▸ **Task to complete**:
Set down exactly the lines running from the line with "col = c_in *" to the end of the listing below, both ends included.

▸ **Data segment**:
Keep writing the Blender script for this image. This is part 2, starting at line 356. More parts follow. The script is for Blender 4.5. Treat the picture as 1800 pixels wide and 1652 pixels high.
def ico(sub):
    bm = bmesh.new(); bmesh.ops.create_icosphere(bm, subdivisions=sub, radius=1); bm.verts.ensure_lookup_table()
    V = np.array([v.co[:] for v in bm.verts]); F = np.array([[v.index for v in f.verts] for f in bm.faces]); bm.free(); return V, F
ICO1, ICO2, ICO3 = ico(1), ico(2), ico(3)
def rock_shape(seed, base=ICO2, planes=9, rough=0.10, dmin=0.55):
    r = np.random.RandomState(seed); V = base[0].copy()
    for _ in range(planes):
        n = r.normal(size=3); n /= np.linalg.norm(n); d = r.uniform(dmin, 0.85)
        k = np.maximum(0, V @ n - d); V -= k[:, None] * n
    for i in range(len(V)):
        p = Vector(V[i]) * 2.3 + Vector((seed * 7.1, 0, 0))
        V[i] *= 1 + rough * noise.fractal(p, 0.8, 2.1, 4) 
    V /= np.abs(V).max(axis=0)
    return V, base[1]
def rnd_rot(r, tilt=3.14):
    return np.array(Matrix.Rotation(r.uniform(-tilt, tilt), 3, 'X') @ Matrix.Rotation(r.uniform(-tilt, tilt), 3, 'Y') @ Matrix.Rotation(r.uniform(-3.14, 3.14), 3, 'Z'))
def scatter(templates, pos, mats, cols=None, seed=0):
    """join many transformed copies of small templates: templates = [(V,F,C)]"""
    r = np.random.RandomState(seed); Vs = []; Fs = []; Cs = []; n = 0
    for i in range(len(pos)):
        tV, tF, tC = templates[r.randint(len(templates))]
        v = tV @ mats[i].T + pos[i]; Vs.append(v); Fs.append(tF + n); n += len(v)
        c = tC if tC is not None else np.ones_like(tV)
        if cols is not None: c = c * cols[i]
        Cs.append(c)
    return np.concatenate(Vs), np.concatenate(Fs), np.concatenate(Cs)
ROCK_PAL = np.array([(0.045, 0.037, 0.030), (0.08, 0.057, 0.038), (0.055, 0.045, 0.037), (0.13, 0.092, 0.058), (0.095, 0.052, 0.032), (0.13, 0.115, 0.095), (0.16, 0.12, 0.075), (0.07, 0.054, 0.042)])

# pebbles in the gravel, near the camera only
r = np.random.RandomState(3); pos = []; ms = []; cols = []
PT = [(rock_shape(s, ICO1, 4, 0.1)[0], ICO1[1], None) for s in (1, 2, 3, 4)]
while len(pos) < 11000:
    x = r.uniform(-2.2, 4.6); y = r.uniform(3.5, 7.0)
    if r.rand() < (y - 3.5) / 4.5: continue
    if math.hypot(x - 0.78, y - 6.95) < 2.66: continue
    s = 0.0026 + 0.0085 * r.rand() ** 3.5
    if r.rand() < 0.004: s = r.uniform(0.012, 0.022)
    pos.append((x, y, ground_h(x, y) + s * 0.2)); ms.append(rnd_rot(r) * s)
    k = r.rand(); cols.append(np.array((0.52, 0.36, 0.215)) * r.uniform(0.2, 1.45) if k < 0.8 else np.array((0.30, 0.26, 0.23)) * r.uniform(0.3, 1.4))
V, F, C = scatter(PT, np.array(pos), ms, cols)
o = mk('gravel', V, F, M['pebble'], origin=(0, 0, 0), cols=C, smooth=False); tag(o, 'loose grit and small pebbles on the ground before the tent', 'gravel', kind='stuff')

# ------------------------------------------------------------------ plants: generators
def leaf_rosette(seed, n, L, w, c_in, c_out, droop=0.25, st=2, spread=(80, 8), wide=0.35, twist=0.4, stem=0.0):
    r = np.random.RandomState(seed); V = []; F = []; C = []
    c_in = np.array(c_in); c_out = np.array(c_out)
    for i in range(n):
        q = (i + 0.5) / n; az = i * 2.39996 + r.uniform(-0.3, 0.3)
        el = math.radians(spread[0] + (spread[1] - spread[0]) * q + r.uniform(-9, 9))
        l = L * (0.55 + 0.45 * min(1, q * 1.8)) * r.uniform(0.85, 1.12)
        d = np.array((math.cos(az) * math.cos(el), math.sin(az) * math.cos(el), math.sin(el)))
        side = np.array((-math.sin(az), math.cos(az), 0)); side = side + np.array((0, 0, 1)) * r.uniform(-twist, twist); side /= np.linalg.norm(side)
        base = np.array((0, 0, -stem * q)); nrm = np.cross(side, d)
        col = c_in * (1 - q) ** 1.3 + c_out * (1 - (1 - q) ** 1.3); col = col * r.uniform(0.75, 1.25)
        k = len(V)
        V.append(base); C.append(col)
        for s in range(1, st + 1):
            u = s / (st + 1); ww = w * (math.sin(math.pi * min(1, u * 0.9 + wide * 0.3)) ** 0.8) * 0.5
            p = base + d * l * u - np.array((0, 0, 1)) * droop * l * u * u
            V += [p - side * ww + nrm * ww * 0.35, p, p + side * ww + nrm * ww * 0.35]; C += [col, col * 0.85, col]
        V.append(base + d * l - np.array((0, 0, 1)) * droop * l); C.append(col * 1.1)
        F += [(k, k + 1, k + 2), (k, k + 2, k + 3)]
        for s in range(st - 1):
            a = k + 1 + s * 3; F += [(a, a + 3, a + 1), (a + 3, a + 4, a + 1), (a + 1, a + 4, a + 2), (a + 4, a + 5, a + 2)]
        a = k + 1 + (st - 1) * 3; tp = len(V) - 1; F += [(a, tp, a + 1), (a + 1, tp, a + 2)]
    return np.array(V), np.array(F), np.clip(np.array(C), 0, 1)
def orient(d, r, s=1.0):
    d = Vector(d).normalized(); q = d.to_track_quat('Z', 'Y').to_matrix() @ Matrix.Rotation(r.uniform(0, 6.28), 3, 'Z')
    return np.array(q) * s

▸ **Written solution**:
        col = c_in * (1 - q) ** 1.3 + c_out * (1 - (1 - q) ** 1.3); col = col * r.uniform(0.75, 1.25)
        k = len(V)
        V.append(base); C.append(col)
        for s in range(1, st + 1):
            u = s / (st + 1); ww = w * (math.sin(math.pi * min(1, u * 0.9 + wide * 0.3)) ** 0.8) * 0.5
            p = base + d * l * u - np.array((0, 0, 1)) * droop * l * u * u
            V += [p - side * ww + nrm * ww * 0.35, p, p + side * ww + nrm * ww * 0.35]; C += [col, col * 0.85, col]
        V.append(base + d * l - np.array((0, 0, 1)) * droop * l); C.append(col * 1.1)
        F += [(k, k + 1, k + 2), (k, k + 2, k + 3)]
        for s in range(st - 1):
            a = k + 1 + s * 3; F += [(a, a + 3, a + 1), (a + 3, a + 4, a + 1), (a + 1, a + 4, a + 2), (a + 4, a + 5, a + 2)]
        a = k + 1 + (st - 1) * 3; tp = len(V) - 1; F += [(a, tp, a + 1), (a + 1, tp, a + 2)]
    return np.array(V), np.array(F), np.clip(np.array(C), 0, 1)
def orient(d, r, s=1.0):
    d = Vector(d).normalized(); q = d.to_track_quat('Z', 'Y').to_matrix() @ Matrix.Rotation(r.uniform(0, 6.28), 3, 'Z')
    return np.array(q) * s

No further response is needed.